Stark and Erb said the DNR will continue to use radio collars to monitor the wolf population. Another population survey is planned for next winter.

Several advocacy groups have opposed a wolf hunting season in Minnesota, and on Tuesday at least one of the groups said the new numbers should give officials reason to prevent a second hunt.

Maureen Hackett, executive director of Howling for Wolves, said the DNR's survey does not provide enough information about the full impact of last year's hunt. She said if the hunt prevented some of the 400 wolves killed in the hunt from reproducing or caused packs to break up, the number of wolf pups born this spring could be greatly reduced, causing the overall population to decline further.

Hackett said she hopes officials will reconsider the state's wolf hunting season.

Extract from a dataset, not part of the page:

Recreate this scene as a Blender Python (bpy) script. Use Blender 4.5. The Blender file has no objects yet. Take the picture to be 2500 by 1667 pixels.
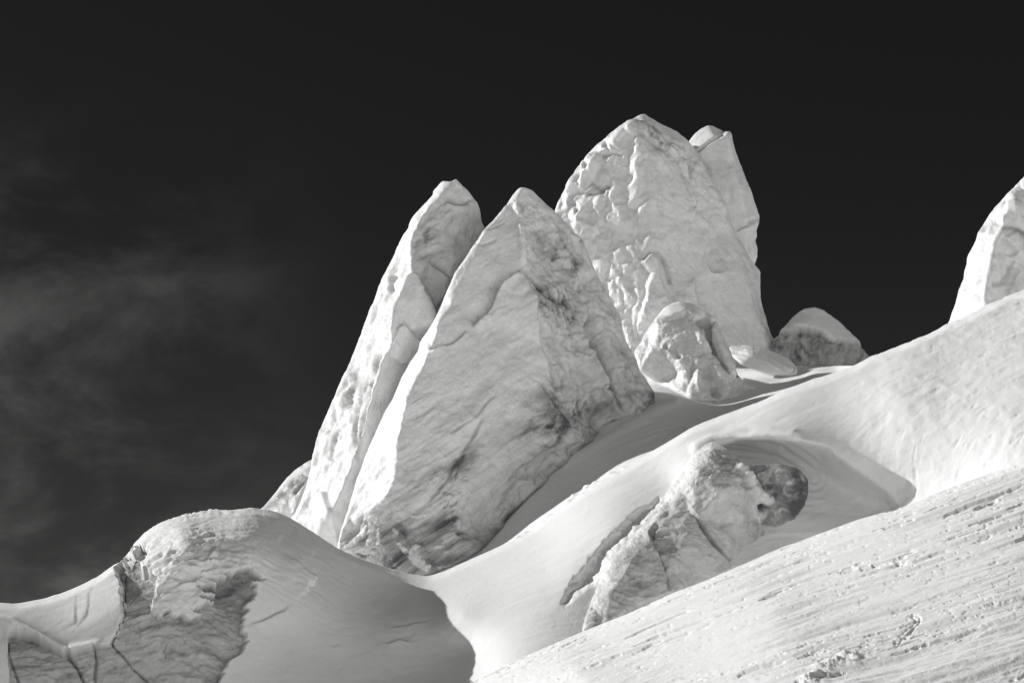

"There is no scientific reason to hunt wolves," Hackett said. "We call on the DNR to refocus on their original management goals for wolves, which are to ensure the long-term survival of the wolf in Minnesota, and to resolve conflicts between wolves and humans."

A lawsuit filed in Minnesota to stop the wolf hunt was unsuccessful, but a larger federal lawsuit filed earlier this year against the U.S. Fish and Wildlife Service for removing gray wolves from the endangered species list is still pending.